Ses acteurs fétiches
Si ses scénarios tournent évidemment autour des notions de liens familiaux et tracent sans relâche le portrait d’un adulte en quête de reconnaissance parentale, il faut également préciser qu’Anderson s’entoure constamment des mêmes personnes, artistes et techniciens. Plusieurs acteurs reviennent de façon récurrente dans ses films ( Adrien Brody, Jason Schwartzman, Willem Dafoe, Edward Norton…) et plus particulièrement deux d’entre eux, avec qui il a développé une relation toute particulière. Avec Bill Murray tout d’abord (connu pour des films tels que Ghostbusters, Broken Flowers ou Lost in Translation), depuis leur rencontre sur le tournage de «Rushmore», les deux hommes entretiennent une admiration réciproque pour leur travail et ne se quittent plus.

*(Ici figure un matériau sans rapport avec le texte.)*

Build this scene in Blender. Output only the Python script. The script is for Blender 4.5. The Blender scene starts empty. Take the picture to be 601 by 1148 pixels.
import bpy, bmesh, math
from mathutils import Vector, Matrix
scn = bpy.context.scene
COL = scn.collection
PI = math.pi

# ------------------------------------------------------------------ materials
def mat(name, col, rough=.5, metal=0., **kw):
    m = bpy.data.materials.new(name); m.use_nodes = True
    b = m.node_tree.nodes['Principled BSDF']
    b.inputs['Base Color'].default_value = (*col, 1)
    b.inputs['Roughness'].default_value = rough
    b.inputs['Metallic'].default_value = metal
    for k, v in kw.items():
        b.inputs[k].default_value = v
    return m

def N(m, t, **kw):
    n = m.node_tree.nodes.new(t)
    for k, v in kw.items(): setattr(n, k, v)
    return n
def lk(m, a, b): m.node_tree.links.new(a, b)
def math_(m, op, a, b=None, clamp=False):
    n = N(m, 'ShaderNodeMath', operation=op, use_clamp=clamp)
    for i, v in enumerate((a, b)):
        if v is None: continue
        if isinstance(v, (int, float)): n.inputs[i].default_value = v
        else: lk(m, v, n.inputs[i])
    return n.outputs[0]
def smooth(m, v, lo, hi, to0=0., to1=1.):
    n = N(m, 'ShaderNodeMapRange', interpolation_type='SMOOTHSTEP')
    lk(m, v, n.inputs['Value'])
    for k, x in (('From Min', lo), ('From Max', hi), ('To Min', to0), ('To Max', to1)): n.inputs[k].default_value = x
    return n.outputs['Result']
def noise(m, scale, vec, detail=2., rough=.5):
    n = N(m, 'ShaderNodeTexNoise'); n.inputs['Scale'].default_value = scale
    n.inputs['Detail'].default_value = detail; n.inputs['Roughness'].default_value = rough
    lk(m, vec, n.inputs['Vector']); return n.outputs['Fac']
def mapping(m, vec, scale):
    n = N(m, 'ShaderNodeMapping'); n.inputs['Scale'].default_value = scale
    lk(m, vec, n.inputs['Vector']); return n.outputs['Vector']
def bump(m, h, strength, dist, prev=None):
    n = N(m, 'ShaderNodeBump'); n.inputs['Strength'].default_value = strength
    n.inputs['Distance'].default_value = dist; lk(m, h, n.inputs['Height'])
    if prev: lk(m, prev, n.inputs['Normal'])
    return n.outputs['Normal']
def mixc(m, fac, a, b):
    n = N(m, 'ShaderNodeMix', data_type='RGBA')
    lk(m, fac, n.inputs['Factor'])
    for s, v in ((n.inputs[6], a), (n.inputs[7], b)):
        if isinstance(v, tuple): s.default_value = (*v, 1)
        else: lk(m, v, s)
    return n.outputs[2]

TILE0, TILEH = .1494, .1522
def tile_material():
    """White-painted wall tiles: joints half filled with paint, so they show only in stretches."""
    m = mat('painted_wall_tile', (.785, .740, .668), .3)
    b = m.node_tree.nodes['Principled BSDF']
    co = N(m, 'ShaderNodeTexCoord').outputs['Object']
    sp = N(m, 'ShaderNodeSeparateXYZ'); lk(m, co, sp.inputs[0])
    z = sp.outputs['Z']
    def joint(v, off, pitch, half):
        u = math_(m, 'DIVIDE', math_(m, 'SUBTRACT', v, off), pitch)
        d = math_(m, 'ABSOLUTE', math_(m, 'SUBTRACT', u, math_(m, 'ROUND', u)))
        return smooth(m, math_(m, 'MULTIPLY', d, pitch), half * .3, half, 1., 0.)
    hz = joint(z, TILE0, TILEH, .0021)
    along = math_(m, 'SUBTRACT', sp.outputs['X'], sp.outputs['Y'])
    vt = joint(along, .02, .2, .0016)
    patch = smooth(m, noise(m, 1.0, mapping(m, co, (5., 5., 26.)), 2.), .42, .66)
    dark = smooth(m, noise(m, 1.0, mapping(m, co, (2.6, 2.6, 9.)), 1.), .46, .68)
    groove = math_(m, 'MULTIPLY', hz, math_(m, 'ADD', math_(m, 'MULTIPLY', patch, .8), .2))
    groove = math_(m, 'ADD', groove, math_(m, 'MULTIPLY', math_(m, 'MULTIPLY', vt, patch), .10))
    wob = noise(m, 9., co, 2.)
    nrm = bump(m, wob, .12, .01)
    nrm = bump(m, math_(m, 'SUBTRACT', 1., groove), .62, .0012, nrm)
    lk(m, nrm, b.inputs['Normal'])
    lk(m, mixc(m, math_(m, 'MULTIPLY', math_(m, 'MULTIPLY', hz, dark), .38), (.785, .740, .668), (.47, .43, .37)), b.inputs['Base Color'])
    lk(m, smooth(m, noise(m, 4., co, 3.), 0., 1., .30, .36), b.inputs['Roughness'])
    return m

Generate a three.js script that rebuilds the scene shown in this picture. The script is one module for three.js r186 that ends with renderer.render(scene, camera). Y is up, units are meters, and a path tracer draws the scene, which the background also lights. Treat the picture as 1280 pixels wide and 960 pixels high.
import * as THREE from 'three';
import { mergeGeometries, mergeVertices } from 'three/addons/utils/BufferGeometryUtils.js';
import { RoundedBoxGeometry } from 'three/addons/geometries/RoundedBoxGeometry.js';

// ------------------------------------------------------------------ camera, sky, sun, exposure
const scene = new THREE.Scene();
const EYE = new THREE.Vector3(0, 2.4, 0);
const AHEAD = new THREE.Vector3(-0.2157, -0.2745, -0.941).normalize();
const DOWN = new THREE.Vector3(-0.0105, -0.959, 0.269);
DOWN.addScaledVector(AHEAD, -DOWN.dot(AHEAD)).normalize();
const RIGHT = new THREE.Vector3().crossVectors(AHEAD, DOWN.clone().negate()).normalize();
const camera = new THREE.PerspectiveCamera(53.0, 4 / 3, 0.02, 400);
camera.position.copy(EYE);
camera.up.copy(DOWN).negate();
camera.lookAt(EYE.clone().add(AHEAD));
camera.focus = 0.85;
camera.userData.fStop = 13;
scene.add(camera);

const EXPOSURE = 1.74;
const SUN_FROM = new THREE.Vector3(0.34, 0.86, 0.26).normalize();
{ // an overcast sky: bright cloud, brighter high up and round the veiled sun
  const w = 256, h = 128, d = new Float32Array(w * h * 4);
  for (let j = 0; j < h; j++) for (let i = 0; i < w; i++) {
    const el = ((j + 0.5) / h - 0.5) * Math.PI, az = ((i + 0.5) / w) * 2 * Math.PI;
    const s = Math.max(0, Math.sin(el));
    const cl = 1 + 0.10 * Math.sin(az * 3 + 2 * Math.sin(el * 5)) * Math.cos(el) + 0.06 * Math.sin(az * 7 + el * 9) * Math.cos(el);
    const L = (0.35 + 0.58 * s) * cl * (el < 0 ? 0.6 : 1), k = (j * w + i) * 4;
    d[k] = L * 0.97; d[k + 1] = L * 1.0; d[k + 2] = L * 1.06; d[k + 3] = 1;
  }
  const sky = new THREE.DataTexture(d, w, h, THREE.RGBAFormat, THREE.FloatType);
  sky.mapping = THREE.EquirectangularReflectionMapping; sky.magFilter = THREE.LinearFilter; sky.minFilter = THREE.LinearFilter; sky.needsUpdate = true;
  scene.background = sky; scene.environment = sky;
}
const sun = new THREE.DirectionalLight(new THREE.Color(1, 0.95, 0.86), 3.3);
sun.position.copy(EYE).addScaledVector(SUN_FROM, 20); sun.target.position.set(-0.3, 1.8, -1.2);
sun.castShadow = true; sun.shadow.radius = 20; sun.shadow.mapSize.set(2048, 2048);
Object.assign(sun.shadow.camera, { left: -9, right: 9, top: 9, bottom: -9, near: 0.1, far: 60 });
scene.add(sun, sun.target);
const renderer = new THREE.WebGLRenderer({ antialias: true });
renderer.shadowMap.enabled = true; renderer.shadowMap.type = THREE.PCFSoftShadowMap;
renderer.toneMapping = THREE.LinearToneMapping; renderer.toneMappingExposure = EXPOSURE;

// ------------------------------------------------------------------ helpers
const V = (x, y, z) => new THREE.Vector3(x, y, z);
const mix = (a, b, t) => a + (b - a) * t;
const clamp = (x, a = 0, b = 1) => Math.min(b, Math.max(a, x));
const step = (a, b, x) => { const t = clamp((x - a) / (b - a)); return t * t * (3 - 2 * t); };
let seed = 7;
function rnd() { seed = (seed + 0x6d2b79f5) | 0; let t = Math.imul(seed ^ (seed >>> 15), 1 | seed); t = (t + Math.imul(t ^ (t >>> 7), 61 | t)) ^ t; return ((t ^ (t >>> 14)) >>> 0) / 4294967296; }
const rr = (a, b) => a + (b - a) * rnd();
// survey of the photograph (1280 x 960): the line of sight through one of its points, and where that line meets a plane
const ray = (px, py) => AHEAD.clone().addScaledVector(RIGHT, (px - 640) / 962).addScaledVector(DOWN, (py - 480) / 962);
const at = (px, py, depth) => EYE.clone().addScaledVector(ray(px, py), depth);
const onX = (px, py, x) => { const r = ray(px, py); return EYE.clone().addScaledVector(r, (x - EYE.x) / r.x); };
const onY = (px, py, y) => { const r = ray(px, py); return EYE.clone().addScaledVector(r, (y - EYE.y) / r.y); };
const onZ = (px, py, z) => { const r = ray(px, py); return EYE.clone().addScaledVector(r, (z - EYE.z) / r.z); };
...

Murray s’est même dit prêt à payer pour tourner dans un film du réalisateur, c’est dire son engouement, car on a rarement vu un acteur cracher sur son cachet ! Le deuxième larron de Wes, c’est Owen, cela s’explique simplement. Compagnons de chambre pendant leurs études, Owen a suivi et encouragé la carrière de Wes (aide à la production, co-scénariste…) et vice-versa.
Pénétrer dans l’univers de Wes Anderson, c’est donc entrer dans une grande famille, s’imprégner de ses valeurs, de sa vision singulière, empreintes d’une poésie qui porte aujourd’hui le réalisateur jusqu’au sommet de son art.